А хорошие были строки:… Непоправимо-белая страница… Но что она делала: с 1914 г. по 1940 г.? Внутри себя. Эта книга и есть "непоправимо-белая страница"…
Говорят, — Ива. Да, но одна строка Пастернака (1917 г.):
Об иве, иве разрыдалась —и одна моя (1916 г.) — к ней:
Не этих ивовых плавающих ветвей Касаюсь истово, а руки твоей…и что остается от ахматовской ивы, кроме — ее рассказа, как она любит иву, то есть — содержания?
Жаль.
— Ну, с Богом, — за свое. (Оно ведь тоже — посмертное.) Но -
Et ma cendre sera plus chaude que leur vie" [135]135
И прах мой будет жарче их жизни (фр.).
"Свое" — свои три тысячи строк она отбирала из великого множества стихов, отбросив ранние. "Свое" она невольно сравнивала с ахматовским. Свои повороты (жизни, судьбы, психологии) — с ахматовскими. Себя, поэта "с историей", "с развитием" — с ней, уже "с утробы матери" чистым лириком, "поэтом без истории", как сама же и окрестила Ахматову какие-нибудь семь-восемь лет назад. Сейчас же перед нею была достаточно изящно изданная книжка с красивым горбоносым профилем на фронтисписе (рисунок Н. Тырсы): ахматовский сборник "Из шести книг", вышедший после очень большого перерыва в мае сорокового. Можно ли предположить, что при одном виде этой книжки в душе Марины Ивановны поднялось нечто вроде раздражения?.. И что раздражение не прошло, когда она раскрыла книжку и почти не увидела тех стихов, которые были бы созвучны ее состоянию души? Что "делала" Ахматова "внутри себя" все эти годы, она не знала; могла судить о том лишь по этой книге с множеством старых стихов, где, в силу отсутствия самых заветных, самых трагических вещей, бег времени поэта пресекался, оставляя, в глазах Цветаевой, образ "Царскосельской музы" почти неизменным. Не было в этой книге "Реквиема", не было страшных стихов 1939–1940 годов. И того мартовского стихотворения, обращенного к ней, Цветаевой, тоже не было, и никогда его Марина Ивановна не увидела:
Невидимка, двойник, пересмешник…и никогда не прочла этих строк:
Поглотила любимых пучина, И разграблен родительский дом. Мы сегодня с тобою, Марина, По столице полночной идем. А за нами таких миллионы, И безмолвнее шествия нет, А вокруг погребальные звоны, Да московские дикие стоны Вьюги, наш заметающей след.И неизвестно, знала ли Цветаева, что так же, как и она, маялась Анна Ахматова в очереди у фанерного окошечка с передачами сыну, — тому самому, о котором — ее, цветаевские счастливые стихи 1916 года:
Имя ребенка — Лев, Матери — Анна…И что могла она вообще знать о невообразимо трагической жизни "Златоустой Анны всея Руси", о том аде, в котором она принуждена была жить?.. [136]

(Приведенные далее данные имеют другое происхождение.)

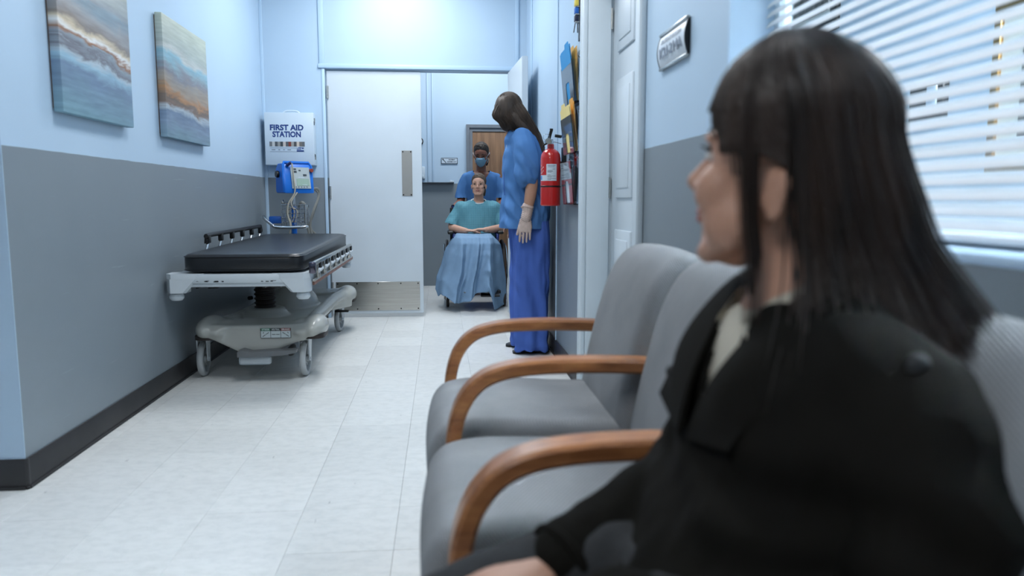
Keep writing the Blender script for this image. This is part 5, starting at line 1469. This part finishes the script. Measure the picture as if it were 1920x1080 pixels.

Все зависит от того, откуда смотреть. Борис Пастернак смотрел на книгу Ахматовой изнутри своего времени, для которого даже такая, усеченная, смягченная ахматовская книга была великим событием и победой. Он поздравил Ахматову с "великим торжеством, о котором говорят кругом вот уже второй месяц"; писал, как до него "дошли слухи об очередях, растянувшихся за нею на две улицы, и о баснословных обстоятельствах ее распространенья"; "ваша победа так полна и неопровержима. Ваше имя опять Ахматова в том самом смысле, в каком оно само составляло лучшую часть зарисованного вами Петербурга… Нынешним летом оно снова значит все то, что значило тогда, да, кроме того, еще и что-то новое и чрезвычайно большое"; "это — … ваша нынешняя манера, еще слишком своезаконная и властная, чтобы казаться продолженьем или видоизмененьем первой. Можно говорить о явлении нового художника, неожиданно поднявшегося в вас рядом с вами прежнею. Способность ваших первых книг воскрешать время, когда они выходили, еще усилилась. Снова убеждаешься, что, кроме Блока, таким красноречием частностей не владел никто, в отношении же Пушкинских начал вы вообще единственное имя…" (письмо от 28 июля).
136
В октябре 1940 г. по приказанию "верхов" "мистико-религиозная" ахматовская книга была приговорена к "изъятию"; к счастью, ее летом успели раскупить. А в августе, когда Ахматова в очередной раз приехала в Москву хлопотать за репрессированного сына, она была "чуть ли не изгнана из кабинета прокурора". Очевидец тому — Э. Г. Герштейн (см. ее статью "Анна Ахматова и Лев Гумилев: размышления свидетеля" — "Знамя", 1995, N 9).